Although he could not remember what specifically the problem was, “I said, ‘You need to redesign the specifications [pertaining to locks, doors, closing mechanisms].’ I sat down with [general contractor] Gilbane and asked them to sit with Assa and redesign the specs.”
“He’ll keep us employed. He’s trying to keep schools with Sargent locks. It’s only right to support him,” said union Vice-President Chris Fiorentino.
The union has approximately 350 members, three quarters of whom live in New Haven and 90 percent of whom are registered to vote, Pompano estimated.
Fernandez noted the company’s robust manufacturing floor, engineers who design the products, and staffers who market Sargent/Assa Abloy all under the same roof creating products that are competitive all over the world. That, he said, is “what I mean when I talk about economic development.”
Fiorentino said the union’s endorsement was made by the 12-member executive board, with no vote taken of the rank in file.

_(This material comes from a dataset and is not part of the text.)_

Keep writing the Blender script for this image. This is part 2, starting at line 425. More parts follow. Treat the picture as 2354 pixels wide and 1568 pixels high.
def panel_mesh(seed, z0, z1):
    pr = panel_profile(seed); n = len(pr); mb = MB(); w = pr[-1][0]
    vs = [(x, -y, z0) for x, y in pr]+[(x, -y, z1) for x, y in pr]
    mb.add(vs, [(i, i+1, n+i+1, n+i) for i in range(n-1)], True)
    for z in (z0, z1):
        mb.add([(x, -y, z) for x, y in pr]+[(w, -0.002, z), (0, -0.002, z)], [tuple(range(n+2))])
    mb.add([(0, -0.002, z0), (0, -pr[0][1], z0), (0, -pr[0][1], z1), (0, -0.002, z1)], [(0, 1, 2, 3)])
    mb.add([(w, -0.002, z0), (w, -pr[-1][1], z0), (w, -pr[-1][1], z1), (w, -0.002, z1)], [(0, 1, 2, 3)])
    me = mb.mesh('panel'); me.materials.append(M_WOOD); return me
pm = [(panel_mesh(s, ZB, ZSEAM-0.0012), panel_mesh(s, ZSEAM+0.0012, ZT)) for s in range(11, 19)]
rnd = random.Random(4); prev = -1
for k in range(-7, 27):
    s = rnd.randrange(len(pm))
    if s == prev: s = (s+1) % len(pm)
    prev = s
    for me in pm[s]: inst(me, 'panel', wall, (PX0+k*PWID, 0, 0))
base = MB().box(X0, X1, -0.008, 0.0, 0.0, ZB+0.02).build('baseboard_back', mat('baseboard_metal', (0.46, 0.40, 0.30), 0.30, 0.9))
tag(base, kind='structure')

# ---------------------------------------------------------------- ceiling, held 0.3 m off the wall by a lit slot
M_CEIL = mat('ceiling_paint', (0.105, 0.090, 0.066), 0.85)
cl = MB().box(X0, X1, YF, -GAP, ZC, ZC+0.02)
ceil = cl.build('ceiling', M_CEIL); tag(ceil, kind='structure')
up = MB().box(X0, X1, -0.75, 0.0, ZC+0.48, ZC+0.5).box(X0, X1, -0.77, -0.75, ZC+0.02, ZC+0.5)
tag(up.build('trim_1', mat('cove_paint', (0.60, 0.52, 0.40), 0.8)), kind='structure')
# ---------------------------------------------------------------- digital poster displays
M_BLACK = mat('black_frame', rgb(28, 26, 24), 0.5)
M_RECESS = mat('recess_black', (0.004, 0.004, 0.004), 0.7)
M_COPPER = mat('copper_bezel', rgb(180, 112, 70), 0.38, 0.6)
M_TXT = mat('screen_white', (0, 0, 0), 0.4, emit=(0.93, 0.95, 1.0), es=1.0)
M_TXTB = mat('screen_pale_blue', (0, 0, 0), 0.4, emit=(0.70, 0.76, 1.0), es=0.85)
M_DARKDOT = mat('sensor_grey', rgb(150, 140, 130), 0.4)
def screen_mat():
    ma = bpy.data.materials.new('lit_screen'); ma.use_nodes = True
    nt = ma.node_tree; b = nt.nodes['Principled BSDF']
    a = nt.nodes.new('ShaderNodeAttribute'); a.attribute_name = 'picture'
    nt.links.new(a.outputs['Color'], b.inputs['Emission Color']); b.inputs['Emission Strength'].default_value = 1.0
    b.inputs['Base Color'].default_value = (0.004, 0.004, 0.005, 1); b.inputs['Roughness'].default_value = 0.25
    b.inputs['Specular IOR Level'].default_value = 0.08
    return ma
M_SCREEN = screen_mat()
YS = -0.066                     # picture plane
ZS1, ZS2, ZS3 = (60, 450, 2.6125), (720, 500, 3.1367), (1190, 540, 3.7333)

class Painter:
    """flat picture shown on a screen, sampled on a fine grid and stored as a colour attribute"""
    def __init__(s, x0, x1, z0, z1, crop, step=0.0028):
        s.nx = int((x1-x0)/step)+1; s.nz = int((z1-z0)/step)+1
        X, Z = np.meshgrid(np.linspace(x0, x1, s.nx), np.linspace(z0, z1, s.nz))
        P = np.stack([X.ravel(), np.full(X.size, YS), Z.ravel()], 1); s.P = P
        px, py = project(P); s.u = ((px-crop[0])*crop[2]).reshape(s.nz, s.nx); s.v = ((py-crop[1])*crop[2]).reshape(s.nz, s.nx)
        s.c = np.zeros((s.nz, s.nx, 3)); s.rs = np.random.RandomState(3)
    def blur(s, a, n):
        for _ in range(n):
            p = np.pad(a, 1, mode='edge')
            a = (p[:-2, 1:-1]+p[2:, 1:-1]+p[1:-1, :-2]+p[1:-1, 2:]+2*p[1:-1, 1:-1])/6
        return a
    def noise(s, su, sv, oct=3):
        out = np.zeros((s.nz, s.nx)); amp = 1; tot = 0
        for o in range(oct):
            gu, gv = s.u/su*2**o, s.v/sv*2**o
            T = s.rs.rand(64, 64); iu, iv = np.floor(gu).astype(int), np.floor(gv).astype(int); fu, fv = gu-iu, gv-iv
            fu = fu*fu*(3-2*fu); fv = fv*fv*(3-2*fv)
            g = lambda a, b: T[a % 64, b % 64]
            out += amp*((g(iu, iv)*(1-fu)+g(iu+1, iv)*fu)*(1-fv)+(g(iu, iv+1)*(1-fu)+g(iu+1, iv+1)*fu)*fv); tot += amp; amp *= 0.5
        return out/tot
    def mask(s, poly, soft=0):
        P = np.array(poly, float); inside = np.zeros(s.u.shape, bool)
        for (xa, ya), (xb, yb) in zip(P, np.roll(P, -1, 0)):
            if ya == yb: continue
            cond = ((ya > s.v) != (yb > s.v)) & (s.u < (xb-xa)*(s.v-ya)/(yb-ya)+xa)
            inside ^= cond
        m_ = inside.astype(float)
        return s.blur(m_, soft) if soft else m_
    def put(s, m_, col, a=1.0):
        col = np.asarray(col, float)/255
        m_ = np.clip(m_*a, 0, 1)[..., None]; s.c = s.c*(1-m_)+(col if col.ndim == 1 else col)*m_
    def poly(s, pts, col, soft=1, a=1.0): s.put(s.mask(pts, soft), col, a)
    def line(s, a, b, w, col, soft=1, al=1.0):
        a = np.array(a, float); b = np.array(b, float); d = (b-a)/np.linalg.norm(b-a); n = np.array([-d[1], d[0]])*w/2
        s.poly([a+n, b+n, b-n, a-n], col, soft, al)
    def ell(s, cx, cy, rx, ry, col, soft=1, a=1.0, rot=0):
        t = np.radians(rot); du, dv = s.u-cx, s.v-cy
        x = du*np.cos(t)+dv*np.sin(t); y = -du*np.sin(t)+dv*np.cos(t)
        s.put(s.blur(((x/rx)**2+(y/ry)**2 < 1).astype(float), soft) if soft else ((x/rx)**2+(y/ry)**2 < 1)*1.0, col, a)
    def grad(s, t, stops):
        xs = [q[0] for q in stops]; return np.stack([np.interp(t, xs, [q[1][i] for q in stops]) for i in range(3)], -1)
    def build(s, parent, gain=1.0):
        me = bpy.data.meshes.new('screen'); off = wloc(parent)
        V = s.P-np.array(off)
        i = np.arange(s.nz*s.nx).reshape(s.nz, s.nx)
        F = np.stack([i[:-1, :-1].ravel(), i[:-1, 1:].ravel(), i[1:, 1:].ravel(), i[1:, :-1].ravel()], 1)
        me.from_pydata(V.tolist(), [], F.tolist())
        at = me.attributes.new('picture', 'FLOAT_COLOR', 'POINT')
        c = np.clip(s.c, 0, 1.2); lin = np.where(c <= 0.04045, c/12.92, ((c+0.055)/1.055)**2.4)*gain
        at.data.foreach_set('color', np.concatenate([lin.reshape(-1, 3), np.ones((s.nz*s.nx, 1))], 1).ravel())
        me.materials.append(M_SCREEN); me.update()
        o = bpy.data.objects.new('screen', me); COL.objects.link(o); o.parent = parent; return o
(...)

The union’s recording secretary, Tony Stewart, said he had not yet made up his mind whom to vote for.
Pompano said that he graduated from Wilbur Cross in 1965, got a job two weeks later at Sargent as a buffer and polisher, and then learned the tool and die trade. He’s been with the company ever since. He thinks Fernandez’s approach will keep that route alive for New Haveners.
The next step after the endorsement: “I’m going to sit down with the campaign manager and see what we can do,” he said.
Fernandez on Holder-Winfield
Meanwhile, asked about the news Wednesday that Gary Holder-Winfield has dropped out of the mayoral race, Fernandez said, “It’s important to get the race down to the candidates who will be [there] in the end.”
Fernandez said he expects more candidates to drop out. “This will allow for serious discussion,” he said. “Up to now it’s been difficult for residents to cut through the noise.”